** TASK DESCRIPTION **
Begin with the first line and repeat exactly through the line containing "rad = math.radians"; leave every image out.

● ● ● ● ●

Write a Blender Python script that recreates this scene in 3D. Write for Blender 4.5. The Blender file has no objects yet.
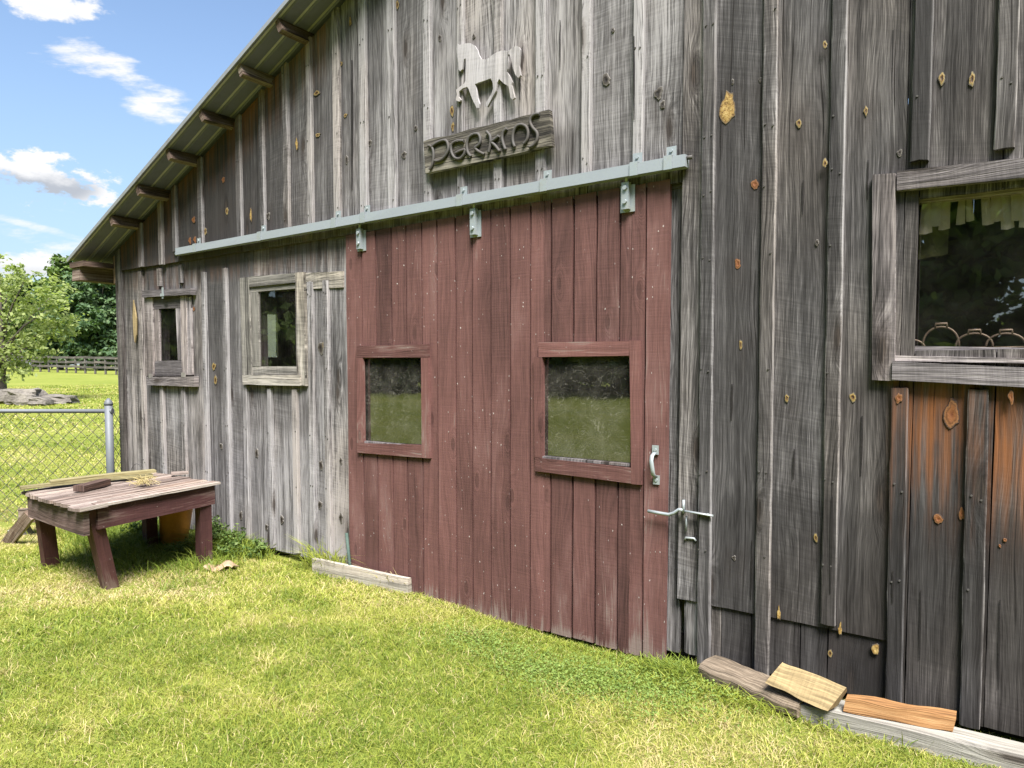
import bpy, math, random
import numpy as np
from mathutils import Vector, noise as mnoise

random.seed(7)
rng = np.random.default_rng(11)
scn = bpy.context.scene
COL = scn.collection
rad = math.radians

# ------------------------------------------------------------------ camera
FPX, PPX, PPY, PITCH = 710.0, 512.0, 402.0, rad(3.0)
TH = math.atan(987 / 710.0)
CAM = Vector((7.317, -3.51, 1.55))
FH = Vector((-math.cos(TH), math.sin(TH), 0))
RT = Vector((math.sin(TH), math.cos(TH), 0))
FW = FH * math.cos(PITCH) - Vector((0, 0, 1)) * math.sin(PITCH)
UP = RT.cross(FW)
cd = bpy.data.cameras.new('camera')
cam = bpy.data.objects.new('camera', cd)
COL.objects.link(cam)
cam.location = CAM
cam.rotation_euler = (math.pi / 2 - PITCH, 0, math.atan2(-FH.x, FH.y))
cd.sensor_width = 36
cd.lens = FPX / 1024 * 36
cd.shift_y = (PPY - 384) / 1024
cd.clip_start = 0.05
cd.clip_end = 2000
scn.camera = cam

# ------------------------------------------------------------------ light
SUN = Vector((0.60, -0.58, 1.22)).normalized()
EL = math.asin(SUN.z)
ROT = math.atan2(SUN.x, SUN.y)
SKY_STRENGTH = 0.074
ld = bpy.data.lights.new('sun', 'SUN')
ld.energy = 4.7
ld.angle = rad(26)
ld.color = (1.0, 0.965, 0.92)
sun = bpy.data.objects.new('sun', ld)
COL.objects.link(sun)
sun.rotation_euler = SUN.to_track_quat('Z', 'Y').to_euler()
scn.view_settings.view_transform = 'Standard'
scn.view_settings.look = 'None'
scn.view_settings.gamma = 1
scn.view_settings.use_curve_mapping = False
scn.view_settings.exposure = 1.68
scn.cycles.max_bounces = 6
scn.cycles.diffuse_bounces = 3
scn.cycles.glossy_bounces = 3
scn.cycles.transparent_max_bounces = 8
scn.cycles.use_denoising = True
scn.cycles.caustics_reflective = False
scn.cycles.caustics_refractive = False


def ray(px, py):
    return FW * FPX + RT * (px - PPX) - UP * (py - PPY)


def W(px, py, off=0.0):            # photo pixel -> point on the barn front, off metres in front of it
    d = ray(px, py)
    t = (-off - CAM.y) / d.y
    return CAM + d * t


def G(px, py, z=0.0):              # photo pixel -> point at height z
    d = ray(px, py)
    return CAM + d * ((z - CAM.z) / d.z)


def D(px, py, dep):                # photo pixel -> point at a distance along the view
    return CAM + ray(px, py) * (dep / FPX)


# ------------------------------------------------------------------ node helpers
class S:
    """a node socket with arithmetic"""
    def __init__(s, g, sock): s.g, s.k = g, sock
    def __add__(s, o): return s.g.m('ADD', s, o)
    def __radd__(s, o): return s.g.m('ADD', s, o)
    def __sub__(s, o): return s.g.m('SUBTRACT', s, o)
    def __rsub__(s, o): return s.g.m('SUBTRACT', o, s)
    def __mul__(s, o): return s.g.m('MULTIPLY', s, o)
    def __rmul__(s, o): return s.g.m('MULTIPLY', s, o)
    def __truediv__(s, o): return s.g.m('DIVIDE', s, o)


class NG:
    def __init__(s, tree):
        s.t = tree
        s.n = tree.nodes
        s.n.clear()
    def new(s, typ, **kw):
        n = s.n.new(typ)
        for k, v in kw.items(): setattr(n, k, v)
        return n
    def put(s, inp, v):
        if isinstance(v, S): s.t.links.new(v.k, inp)
        elif v is not None: inp.default_value = v
    def m(s, op, a, b=None, c=None, clamp=False):
        n = s.new('ShaderNodeMath', operation=op, use_clamp=clamp)
        s.put(n.inputs[0], a); s.put(n.inputs[1], b); s.put(n.inputs[2], c)
        return S(s, n.outputs[0])
    def xyz(s, x, y, z=0.0):
        n = s.new('ShaderNodeCombineXYZ')
        for i, v in enumerate((x, y, z)): s.put(n.inputs[i], v)
        return S(s, n.outputs[0])
    def sep(s, v):
        n = s.new('ShaderNodeSeparateXYZ'); s.put(n.inputs[0], v)
        return [S(s, o) for o in n.outputs]
    def noise(s, vec, scale=1.0, detail=2.0, rough=0.5, dist=0.0, col=False):
        n = s.new('ShaderNodeTexNoise')
        s.put(n.inputs['Vector'], vec)
        n.inputs['Scale'].default_value = scale
        n.inputs['Detail'].default_value = detail
        n.inputs['Roughness'].default_value = rough
        n.inputs['Distortion'].default_value = dist
        return S(s, n.outputs['Color' if col else 'Fac'])
    def voro(s, vec, scale=1.0, feature='F1', dim='3D', rnd=1.0):
        n = s.new('ShaderNodeTexVoronoi', feature=feature, voronoi_dimensions=dim)
        s.put(n.inputs['Vector'], vec)
        n.inputs['Scale'].default_value = scale
        n.inputs['Randomness'].default_value = rnd
        return S(s, n.outputs['Distance']), (S(s, n.outputs['Color']) if 'Color' in n.outputs else None)
    def step(s, v, a, b, lo=0.0, hi=1.0):
        n = s.new('ShaderNodeMapRange', interpolation_type='SMOOTHSTEP')
        s.put(n.inputs[0], v)
        for i, x in ((1, a), (2, b), (3, lo), (4, hi)): s.put(n.inputs[i], x)
        return S(s, n.outputs[0])
    def mix(s, f, a, b, blend='MIX'):
        n = s.new('ShaderNodeMix', data_type='RGBA', blend_type=blend)
        s.put(n.inputs['Factor'], f)
        for i, v in ((6, a), (7, b)):
            if isinstance(v, tuple): v = (*v, 1.0) if len(v) == 3 else v
            s.put(n.inputs[i], v)
        return S(s, n.outputs[2])
    def ramp(s, f, stops):
        n = s.new('ShaderNodeValToRGB'); s.put(n.inputs[0], f)
        e = n.color_ramp.elements
        while len(e) < len(stops): e.new(0.5)
        for el, (p, c) in zip(e, stops): el.position = p; el.color = (*c, 1)
        return S(s, n.outputs[0])
    def attr(s, name):
        n = s.new('ShaderNodeAttribute', attribute_name=name)
        return S(s, n.outputs['Color']), S(s, n.outputs['Vector']), S(s, n.outputs['Alpha'])
    def bump(s, h, strength=0.5, dist=0.01):
        n = s.new('ShaderNodeBump'); s.put(n.inputs['Height'], h)
        n.inputs['Strength'].default_value = strength
        n.inputs['Distance'].default_value = dist
        return S(s, n.outputs[0])
    def principled(s, col, rough=0.8, metal=0.0, normal=None, spec=0.3, **kw):
        n = s.new('ShaderNodeBsdfPrincipled')
        if isinstance(col, tuple): col = (*col, 1.0)
        s.put(n.inputs['Base Color'], col); s.put(n.inputs['Roughness'], rough)
        s.put(n.inputs['Metallic'], metal); n.inputs['Specular IOR Level'].default_value = spec
        if normal: s.put(n.inputs['Normal'], normal)
        return S(s, n.outputs[0])
    def out(s, sh):
        n = s.new('ShaderNodeOutputMaterial'); s.put(n.inputs[0], sh)


def mat(name):
    m = bpy.data.materials.new(name); m.use_nodes = True
    return m, NG(m.node_tree)


# ------------------------------------------------------------------ sky
wd = bpy.data.worlds.new('World'); scn.world = wd; wd.use_nodes = True
g = NG(wd.node_tree)
sk = g.new('ShaderNodeTexSky', sky_type='NISHITA', sun_disc=False, sun_elevation=EL, sun_rotation=ROT,
           altitude=100, air_density=1.0, dust_density=0.6, ozone_density=1.0)
tc = g.new('ShaderNodeTexCoord')
dirv = S(g, tc.outputs['Generated'])
dx, dy, dz = g.sep(dirv)
A0 = ray(100, 365); A0.z = 0; A0.normalize()          # the quarter of the sky left of the barn
A1 = Vector((A0.y, -A0.x, 0))
fwd = g.m('MAXIMUM', dx * A0.x + dy * A0.y, 0.05)
su = (dx * A1.x + dy * A1.y) / fwd
sv = dz / fwd
front = g.step(dx * A0.x + dy * A0.y, 0.1, 0.3)
P = g.xyz(su, sv, 0.0)
n_big = g.noise(g.xyz(su * 13.0, sv * 22.0, 1.7), 1.0, 8, 0.62)
n_wisp = g.noise(g.xyz(su * 7.0 + sv * 9.0, sv * 26.0 - su * 6.0, 4.2), 1.0, 8, 0.62)


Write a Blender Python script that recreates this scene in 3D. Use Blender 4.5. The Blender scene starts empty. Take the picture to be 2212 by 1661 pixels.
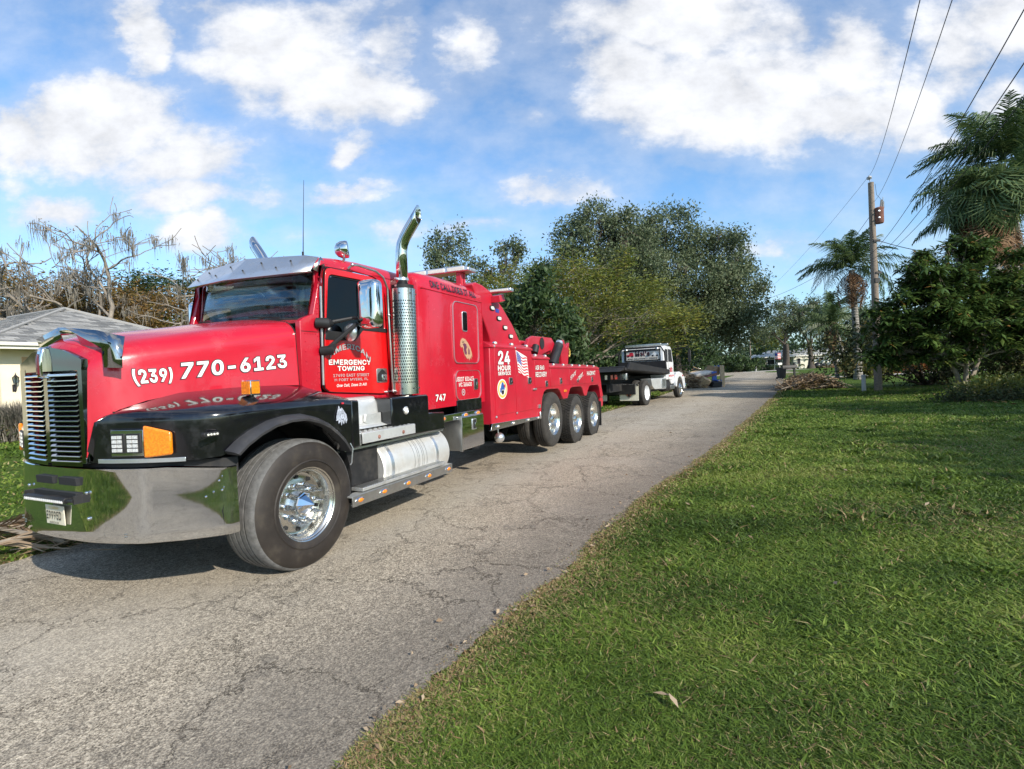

● ● ● ● ●

** CORRECT ANSWER **
Write a Blender Python script that recreates this scene in 3D. Write for Blender 4.5. The Blender file has no objects yet.
import bpy, math, random
import numpy as np
from mathutils import Vector, noise as mnoise

random.seed(7)
rng = np.random.default_rng(11)
scn = bpy.context.scene
COL = scn.collection
rad = math.radians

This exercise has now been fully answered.